En six parties, August Zirner raconte sur HYPERMADE la langue, la responsabilité et la subtile différence entre expression et effet.
HYPERMADE : Vous avez dit un jour de votre grand-père qu’il n’y avait pas de clarté absolue – ni noir ni blanc – et que c’est précisément cet entre-deux qui est difficile. Comment gérer, en tant qu’humain et en tant qu’artiste, un héritage qui échappe à un jugement moral clair ? Supporter cette ambiguïté est-il déjà une forme de responsabilité ?
AUGUST ZIRNER : Supporter l’ambiguïté implique certainement une notion de responsabilité.
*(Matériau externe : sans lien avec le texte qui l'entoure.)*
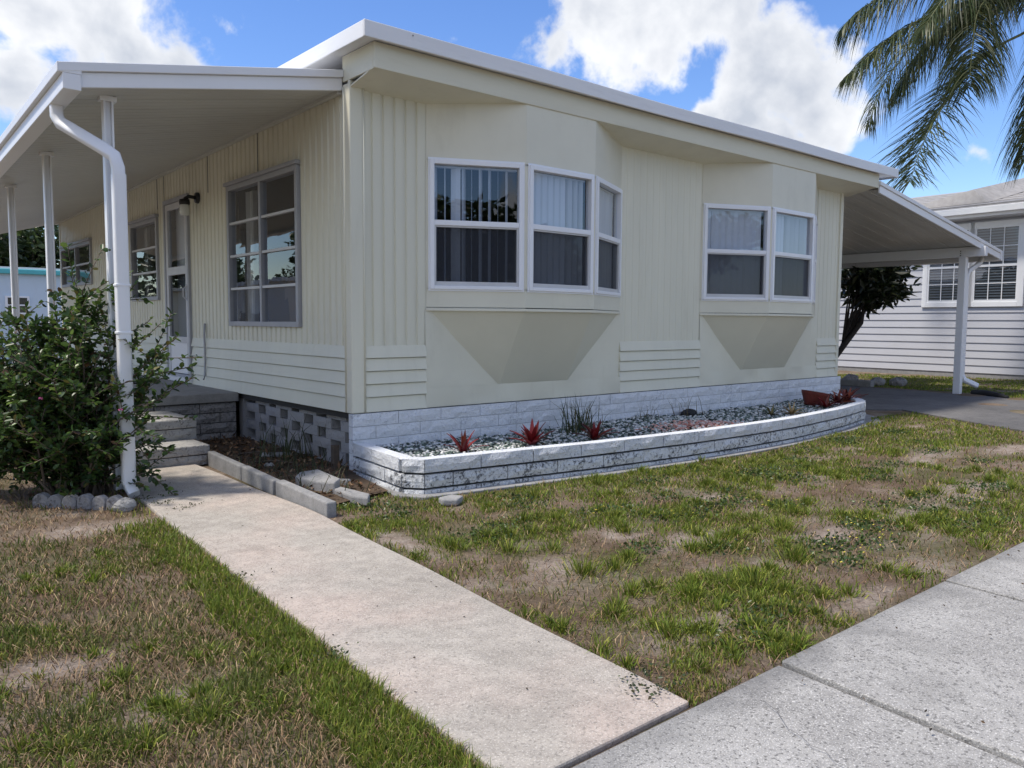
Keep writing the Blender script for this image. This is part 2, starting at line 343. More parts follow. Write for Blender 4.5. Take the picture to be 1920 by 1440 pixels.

Je trouve l’idée d’une clarté morale dans le jugement historique problématique. D’abord, la morale comme concept ne suffit pas ; ce qui compte davantage, c’est l’éthique – et cela relève de la conscience. Mais comment peut-on juger cela ? Pourtant, du point de vue d’une action vraiment responsable et consciencieuse, on peut considérer les personnes sous cet angle.
Et c’est là que les choses se compliquent avec mon grand-père. Lui rendre justice – ou être juste envers lui. Pour être équitable, on pourrait dire que la sévérité du jugement dont il a fait l’objet après la Seconde Guerre mondiale a été, d’une certaine manière, épargnée à Richard Strauss. On pourrait qualifier cela d’injustice.
Richard Strauss s’est certainement comporté de manière plus problématique sous le national-socialisme que Franz Schmidt. Et ensuite, il y a l’historiographie d’après-guerre, qui complique encore les choses. Bien sûr, on pourrait dire : eh bien, Richard Strauss était simplement le meilleur compositeur. Mais qu’est-ce que cela signifie vraiment ? D’ailleurs, je ne pense pas qu’un être humain ou un artiste doive se détacher de ses origines.
HYPERMADE : Le solo de trompette dans la 4e symphonie de votre grand-père Franz Schmidt a été pour vous une expérience musicale marquante – un moment de réconciliation. Qu’est-ce qui résonne encore en vous lorsque vous entendez ce solo ?
AUGUST ZIRNER : Curieusement, j’ai pu jouer ce solo de trompette par cœur à la flûte après seulement deux écoutes. Peut-être que Franz Schmidt m’a tendu une main de grand-père. Il a composé la 4e symphonie comme un requiem pour sa fille Emma. J’ai trouvé cela déjà très intéressant. Sa fille est morte en mettant au monde son premier enfant.
Les trente notes du solo de trompette, qui reviennent tout au long de la symphonie, portent pour moi une profonde tristesse. La séquence est très inhabituelle chez lui. À mon avis, la tristesse n’est pas une émotion que l’on retrouve habituellement chez Schmidt – ses motifs sont souvent plus luxuriants ou sentimentaux. Mais je trouve la tristesse très importante. Peut-être parce que j’ai profondément intériorisé la gamme blues.
HYPERMADE : Y a-t-il des aspects de son œuvre ou de sa personnalité qui vous paraissent aujourd’hui plus proches – voire familiers ?
AUGUST ZIRNER : Non. Mais je ne suis pas non plus compositeur.
HYPERMADE : Pouvez-vous imaginer vous confronter artistiquement à son œuvre – par une mise en scène, une lecture, une adaptation ? Et si oui : que devrait-il se passer pour que naisse cette impulsion ?
AUGUST ZIRNER : Je trouve les enregistrements des quatre symphonies dirigées par Jonathan Berman très intéressants. Contrairement à de nombreux autres chefs, il les aborde de manière très émotionnelle. J’aimerais essayer avec lui de concevoir quelque chose comme un mélodrame autour de Franz Schmidt – des lettres, y compris à contenu problématique, associées à sa musique.
HYPERMADE : Dans la musique de Schmidt, dites-vous, on entend l’agitation de l’entre-deux-guerres – une époque suspendue entre bouleversement et stagnation. Y voyez-vous des parallèles avec notre époque – notamment en pensant à votre patrie américaine ? L’art doit-il aujourd’hui répondre à une tension similaire – à une sorte de froideur sociale qu’il faut défier artistiquement ?
AUGUST ZIRNER : Malheureusement, oui.
Résonance
C’est peut-être cette tension discrète entre sons et thèmes qu’August Zirner évoque lorsqu’il parle de musique, d’histoire et de responsabilité – une écoute attentive de ce qui ne peut pas être défini clairement.